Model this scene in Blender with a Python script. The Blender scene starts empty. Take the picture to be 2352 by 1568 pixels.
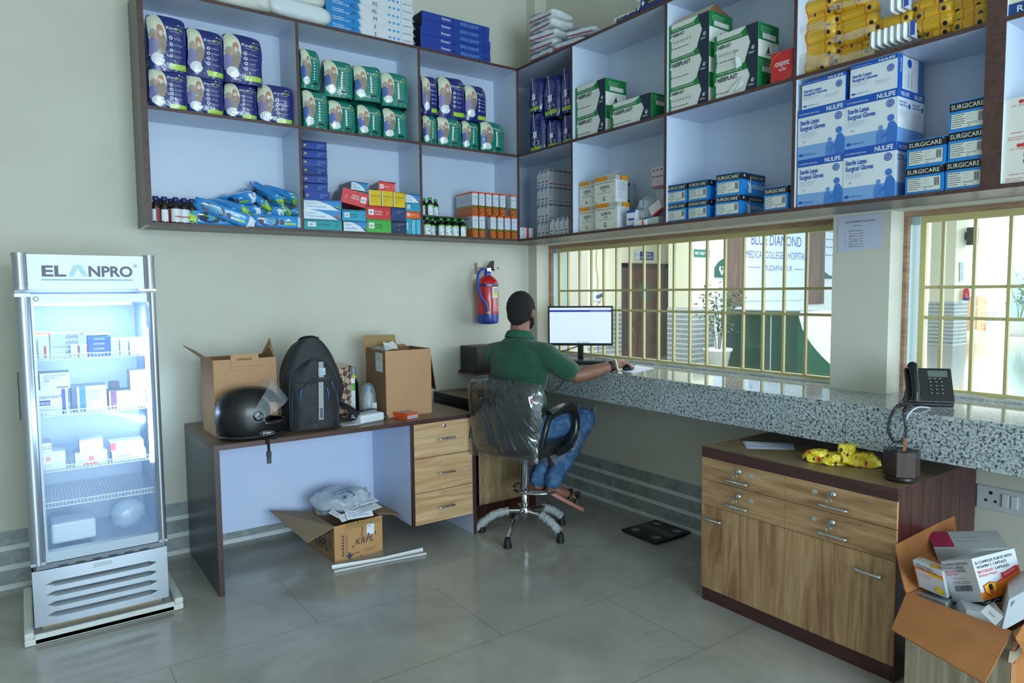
import bpy, bmesh, math, random
from mathutils import Vector, Matrix, noise
R = math.radians
random.seed(7)
SC = bpy.context.scene
COL = SC.collection

# ---------------------------------------------------------------- camera
CX, CY, CZ, YAW, PIT, ROLL, FPX, PX, PY = -3.1594, -4.3433, 1.4801, -0.6344, -0.0716, -0.0079, 1595.52, 48.11, 1.18
_cy, _sy, _cp, _sp = math.cos(YAW), math.sin(YAW), math.cos(PIT), math.sin(PIT)
FW = Vector((-_sy*_cp, _cy*_cp, _sp)); _r0 = Vector((_cy, _sy, 0)); _u0 = _r0.cross(FW)
RT = _r0*math.cos(ROLL) + _u0*math.sin(ROLL); UP = _u0*math.cos(ROLL) - _r0*math.sin(ROLL)
CP = Vector((CX, CY, CZ))
cd = bpy.data.cameras.new('camera'); cam = bpy.data.objects.new('camera', cd); COL.objects.link(cam)
cam.matrix_world = Matrix(((RT.x, UP.x, -FW.x, CX), (RT.y, UP.y, -FW.y, CY), (RT.z, UP.z, -FW.z, CZ), (0, 0, 0, 1)))
cd.sensor_width = 36; cd.lens = FPX/2352*36; cd.shift_x = -PX/2352; cd.shift_y = PY/2352; cd.clip_start = .05; cd.clip_end = 200
SC.camera = cam
SC.view_settings.view_transform = 'Standard'; SC.view_settings.look = 'None'
SC.view_settings.gamma = 1; SC.view_settings.use_curve_mapping = False
SC.view_settings.exposure = 0.02
SC.cycles.max_bounces = 8; SC.cycles.transparent_max_bounces = 12; SC.cycles.diffuse_bounces = 4
SC.cycles.glossy_bounces = 3; SC.cycles.transmission_bounces = 6
SC.cycles.caustics_reflective = False; SC.cycles.caustics_refractive = False
SC.cycles.sample_clamp_indirect = 3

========

PROBLEM TO WORK ON >>
Give back every line exactly as it stands, pictures excluded.

TASK ANSWER >>
Model this scene in Blender with a Python script. The Blender scene starts empty. Take the picture to be 2352 by 1568 pixels.
import bpy, bmesh, math, random
from mathutils import Vector, Matrix, noise
R = math.radians
random.seed(7)
SC = bpy.context.scene
COL = SC.collection

# ---------------------------------------------------------------- camera
CX, CY, CZ, YAW, PIT, ROLL, FPX, PX, PY = -3.1594, -4.3433, 1.4801, -0.6344, -0.0716, -0.0079, 1595.52, 48.11, 1.18
_cy, _sy, _cp, _sp = math.cos(YAW), math.sin(YAW), math.cos(PIT), math.sin(PIT)
FW = Vector((-_sy*_cp, _cy*_cp, _sp)); _r0 = Vector((_cy, _sy, 0)); _u0 = _r0.cross(FW)
RT = _r0*math.cos(ROLL) + _u0*math.sin(ROLL); UP = _u0*math.cos(ROLL) - _r0*math.sin(ROLL)
CP = Vector((CX, CY, CZ))
cd = bpy.data.cameras.new('camera'); cam = bpy.data.objects.new('camera', cd); COL.objects.link(cam)
cam.matrix_world = Matrix(((RT.x, UP.x, -FW.x, CX), (RT.y, UP.y, -FW.y, CY), (RT.z, UP.z, -FW.z, CZ), (0, 0, 0, 1)))
cd.sensor_width = 36; cd.lens = FPX/2352*36; cd.shift_x = -PX/2352; cd.shift_y = PY/2352; cd.clip_start = .05; cd.clip_end = 200
SC.camera = cam
SC.view_settings.view_transform = 'Standard'; SC.view_settings.look = 'None'
SC.view_settings.gamma = 1; SC.view_settings.use_curve_mapping = False
SC.view_settings.exposure = 0.02
SC.cycles.max_bounces = 8; SC.cycles.transparent_max_bounces = 12; SC.cycles.diffuse_bounces = 4
SC.cycles.glossy_bounces = 3; SC.cycles.transmission_bounces = 6
SC.cycles.caustics_reflective = False; SC.cycles.caustics_refractive = False
SC.cycles.sample_clamp_indirect = 3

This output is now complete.